**DIRECTIONS:** Reproduce each line of the listing exactly.

**STORED DATA:**
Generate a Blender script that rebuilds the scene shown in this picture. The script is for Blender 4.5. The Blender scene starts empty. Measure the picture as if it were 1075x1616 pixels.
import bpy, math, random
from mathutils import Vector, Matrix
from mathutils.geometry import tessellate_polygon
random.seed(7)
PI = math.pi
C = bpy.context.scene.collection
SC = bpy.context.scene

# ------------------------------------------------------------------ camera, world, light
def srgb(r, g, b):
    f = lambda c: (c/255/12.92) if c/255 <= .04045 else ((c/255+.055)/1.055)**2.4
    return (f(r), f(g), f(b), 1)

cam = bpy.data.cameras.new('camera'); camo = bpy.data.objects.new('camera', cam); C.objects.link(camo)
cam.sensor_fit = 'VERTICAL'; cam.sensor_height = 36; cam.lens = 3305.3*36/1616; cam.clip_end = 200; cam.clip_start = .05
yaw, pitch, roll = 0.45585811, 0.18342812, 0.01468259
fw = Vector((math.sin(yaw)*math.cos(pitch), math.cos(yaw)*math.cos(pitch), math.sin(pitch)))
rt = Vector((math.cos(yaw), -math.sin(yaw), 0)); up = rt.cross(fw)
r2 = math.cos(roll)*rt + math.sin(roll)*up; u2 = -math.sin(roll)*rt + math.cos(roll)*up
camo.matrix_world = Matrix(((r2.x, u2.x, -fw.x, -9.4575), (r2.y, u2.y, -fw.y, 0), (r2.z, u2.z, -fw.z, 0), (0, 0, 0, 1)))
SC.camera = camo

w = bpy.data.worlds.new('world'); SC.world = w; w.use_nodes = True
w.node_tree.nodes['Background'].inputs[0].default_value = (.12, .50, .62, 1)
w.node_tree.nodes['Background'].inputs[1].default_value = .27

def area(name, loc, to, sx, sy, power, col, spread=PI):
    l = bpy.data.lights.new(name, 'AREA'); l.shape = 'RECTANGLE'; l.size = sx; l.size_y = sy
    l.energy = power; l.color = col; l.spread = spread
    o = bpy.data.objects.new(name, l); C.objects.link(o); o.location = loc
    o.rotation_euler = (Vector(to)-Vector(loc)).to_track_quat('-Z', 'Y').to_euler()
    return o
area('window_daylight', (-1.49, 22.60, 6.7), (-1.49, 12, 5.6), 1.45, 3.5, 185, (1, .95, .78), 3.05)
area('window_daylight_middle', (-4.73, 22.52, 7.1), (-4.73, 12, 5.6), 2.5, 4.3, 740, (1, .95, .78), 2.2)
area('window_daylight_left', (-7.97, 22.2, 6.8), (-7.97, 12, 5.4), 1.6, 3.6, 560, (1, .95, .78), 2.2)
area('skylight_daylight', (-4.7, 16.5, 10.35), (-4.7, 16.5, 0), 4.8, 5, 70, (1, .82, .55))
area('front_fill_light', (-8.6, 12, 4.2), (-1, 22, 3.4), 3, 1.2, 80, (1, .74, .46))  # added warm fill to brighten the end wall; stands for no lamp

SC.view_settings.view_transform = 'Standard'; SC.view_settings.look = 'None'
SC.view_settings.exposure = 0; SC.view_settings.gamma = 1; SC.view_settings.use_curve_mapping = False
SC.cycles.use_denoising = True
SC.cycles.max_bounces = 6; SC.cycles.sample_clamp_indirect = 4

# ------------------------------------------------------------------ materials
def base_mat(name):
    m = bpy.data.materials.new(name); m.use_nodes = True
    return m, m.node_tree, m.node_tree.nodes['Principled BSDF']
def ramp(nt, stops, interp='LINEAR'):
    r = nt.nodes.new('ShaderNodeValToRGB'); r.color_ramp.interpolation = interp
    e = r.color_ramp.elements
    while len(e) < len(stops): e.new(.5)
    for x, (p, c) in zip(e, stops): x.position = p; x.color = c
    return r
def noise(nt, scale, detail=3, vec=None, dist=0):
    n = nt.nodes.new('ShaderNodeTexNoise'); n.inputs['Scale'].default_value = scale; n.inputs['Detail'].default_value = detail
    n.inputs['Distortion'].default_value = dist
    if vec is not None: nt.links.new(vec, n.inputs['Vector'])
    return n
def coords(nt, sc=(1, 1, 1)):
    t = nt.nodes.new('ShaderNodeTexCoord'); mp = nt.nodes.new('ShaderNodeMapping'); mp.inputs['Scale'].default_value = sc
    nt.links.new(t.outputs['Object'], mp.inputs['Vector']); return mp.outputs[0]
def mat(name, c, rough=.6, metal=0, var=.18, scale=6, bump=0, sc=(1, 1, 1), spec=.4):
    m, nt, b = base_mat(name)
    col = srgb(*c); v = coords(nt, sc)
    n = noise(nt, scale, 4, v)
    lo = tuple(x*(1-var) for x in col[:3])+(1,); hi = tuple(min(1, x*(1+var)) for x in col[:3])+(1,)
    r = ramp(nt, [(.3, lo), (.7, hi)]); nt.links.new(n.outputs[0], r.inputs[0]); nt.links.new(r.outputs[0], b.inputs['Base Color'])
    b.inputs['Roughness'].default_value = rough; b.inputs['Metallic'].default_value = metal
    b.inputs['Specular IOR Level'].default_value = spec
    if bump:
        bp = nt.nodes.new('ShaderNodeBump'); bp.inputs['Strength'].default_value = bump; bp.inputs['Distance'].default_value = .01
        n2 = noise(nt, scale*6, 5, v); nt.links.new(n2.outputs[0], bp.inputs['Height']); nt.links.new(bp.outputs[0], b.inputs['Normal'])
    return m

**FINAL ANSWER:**
Generate a Blender script that rebuilds the scene shown in this picture. The script is for Blender 4.5. The Blender scene starts empty. Measure the picture as if it were 1075x1616 pixels.
import bpy, math, random
from mathutils import Vector, Matrix
from mathutils.geometry import tessellate_polygon
random.seed(7)
PI = math.pi
C = bpy.context.scene.collection
SC = bpy.context.scene

# ------------------------------------------------------------------ camera, world, light
def srgb(r, g, b):
    f = lambda c: (c/255/12.92) if c/255 <= .04045 else ((c/255+.055)/1.055)**2.4
    return (f(r), f(g), f(b), 1)

cam = bpy.data.cameras.new('camera'); camo = bpy.data.objects.new('camera', cam); C.objects.link(camo)
cam.sensor_fit = 'VERTICAL'; cam.sensor_height = 36; cam.lens = 3305.3*36/1616; cam.clip_end = 200; cam.clip_start = .05
yaw, pitch, roll = 0.45585811, 0.18342812, 0.01468259
fw = Vector((math.sin(yaw)*math.cos(pitch), math.cos(yaw)*math.cos(pitch), math.sin(pitch)))
rt = Vector((math.cos(yaw), -math.sin(yaw), 0)); up = rt.cross(fw)
r2 = math.cos(roll)*rt + math.sin(roll)*up; u2 = -math.sin(roll)*rt + math.cos(roll)*up
camo.matrix_world = Matrix(((r2.x, u2.x, -fw.x, -9.4575), (r2.y, u2.y, -fw.y, 0), (r2.z, u2.z, -fw.z, 0), (0, 0, 0, 1)))
SC.camera = camo

w = bpy.data.worlds.new('world'); SC.world = w; w.use_nodes = True
w.node_tree.nodes['Background'].inputs[0].default_value = (.12, .50, .62, 1)
w.node_tree.nodes['Background'].inputs[1].default_value = .27

def area(name, loc, to, sx, sy, power, col, spread=PI):
    l = bpy.data.lights.new(name, 'AREA'); l.shape = 'RECTANGLE'; l.size = sx; l.size_y = sy
    l.energy = power; l.color = col; l.spread = spread
    o = bpy.data.objects.new(name, l); C.objects.link(o); o.location = loc
    o.rotation_euler = (Vector(to)-Vector(loc)).to_track_quat('-Z', 'Y').to_euler()
    return o
area('window_daylight', (-1.49, 22.60, 6.7), (-1.49, 12, 5.6), 1.45, 3.5, 185, (1, .95, .78), 3.05)
area('window_daylight_middle', (-4.73, 22.52, 7.1), (-4.73, 12, 5.6), 2.5, 4.3, 740, (1, .95, .78), 2.2)
area('window_daylight_left', (-7.97, 22.2, 6.8), (-7.97, 12, 5.4), 1.6, 3.6, 560, (1, .95, .78), 2.2)
area('skylight_daylight', (-4.7, 16.5, 10.35), (-4.7, 16.5, 0), 4.8, 5, 70, (1, .82, .55))
area('front_fill_light', (-8.6, 12, 4.2), (-1, 22, 3.4), 3, 1.2, 80, (1, .74, .46))  # added warm fill to brighten the end wall; stands for no lamp

SC.view_settings.view_transform = 'Standard'; SC.view_settings.look = 'None'
SC.view_settings.exposure = 0; SC.view_settings.gamma = 1; SC.view_settings.use_curve_mapping = False
SC.cycles.use_denoising = True
SC.cycles.max_bounces = 6; SC.cycles.sample_clamp_indirect = 4

# ------------------------------------------------------------------ materials
def base_mat(name):
    m = bpy.data.materials.new(name); m.use_nodes = True
    return m, m.node_tree, m.node_tree.nodes['Principled BSDF']
def ramp(nt, stops, interp='LINEAR'):
    r = nt.nodes.new('ShaderNodeValToRGB'); r.color_ramp.interpolation = interp
    e = r.color_ramp.elements
    while len(e) < len(stops): e.new(.5)
    for x, (p, c) in zip(e, stops): x.position = p; x.color = c
    return r
def noise(nt, scale, detail=3, vec=None, dist=0):
    n = nt.nodes.new('ShaderNodeTexNoise'); n.inputs['Scale'].default_value = scale; n.inputs['Detail'].default_value = detail
    n.inputs['Distortion'].default_value = dist
    if vec is not None: nt.links.new(vec, n.inputs['Vector'])
    return n
def coords(nt, sc=(1, 1, 1)):
    t = nt.nodes.new('ShaderNodeTexCoord'); mp = nt.nodes.new('ShaderNodeMapping'); mp.inputs['Scale'].default_value = sc
    nt.links.new(t.outputs['Object'], mp.inputs['Vector']); return mp.outputs[0]
def mat(name, c, rough=.6, metal=0, var=.18, scale=6, bump=0, sc=(1, 1, 1), spec=.4):
    m, nt, b = base_mat(name)
    col = srgb(*c); v = coords(nt, sc)
    n = noise(nt, scale, 4, v)
    lo = tuple(x*(1-var) for x in col[:3])+(1,); hi = tuple(min(1, x*(1+var)) for x in col[:3])+(1,)
    r = ramp(nt, [(.3, lo), (.7, hi)]); nt.links.new(n.outputs[0], r.inputs[0]); nt.links.new(r.outputs[0], b.inputs['Base Color'])
    b.inputs['Roughness'].default_value = rough; b.inputs['Metallic'].default_value = metal
    b.inputs['Specular IOR Level'].default_value = spec
    if bump:
        bp = nt.nodes.new('ShaderNodeBump'); bp.inputs['Strength'].default_value = bump; bp.inputs['Distance'].default_value = .01
        n2 = noise(nt, scale*6, 5, v); nt.links.new(n2.outputs[0], bp.inputs['Height']); nt.links.new(bp.outputs[0], b.inputs['Normal'])
    return m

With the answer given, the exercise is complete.